From this new curve, we can get more realistic information:
- The producer’s surplus is often larger than the consumer’s surplus because it takes time to oversupply the market.
- The real world producer’s surplus is never as high as it is thought to be, unless there is a monopoly
- The producer’s surplus usually happens first and is followed by a consumer’s surplus much later when oversupply is achieved
When an overpriced product cannot be sold, its price is slashed, creating a bargain or ‘consumer surplus’. Normally, bargains are not so high, ranging from 5% to 50%, while 70%-90% discounts are rare. But the supply curve in Economics seems to say that 90% discounts are natural if an overly mass-produced product can’t be sold (the big yellow area in the Economics curves).
Our curves also show slight moral similarities and differences with those of Economics. Whereas Economics sees producer’s and consumer’s surplus as bad, Superphysics sees consumer’s surplus as initially good since it is never bad to supply goods and services to all.
Consumption is the sole end and purpose of all production.. the interest of the producer ought to be attended to only so far as it may be necessary for promoting that of the consumer. The maxim is so perfectly self-evident that it would be absurd to attempt to prove it.

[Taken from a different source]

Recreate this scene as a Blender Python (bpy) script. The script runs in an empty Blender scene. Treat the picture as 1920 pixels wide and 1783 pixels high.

But in the mercantile system the interest of the consumer is almost constantly sacrificed to that of the producer; it seems to consider production, and not consumption, as the ultimate end and object of all industry and commerce.
Adam Smith
Wealth of Nations Book 4
However, oversupply hurts the environment in the long run, and so we also see excessive consumer surplus and consumerism as bad. Therefore, while the goal of both Superphysics and Economics is balance, Superphysics ensures that supplies are delivered to everyone as they are needed, and not in excess, since it factors in the environment in its models through environmental limits* (unlike Economics). This real-time delivery and regulation system is then implemented by ISAIAH , which is our implementation of Socrates’ Guardians.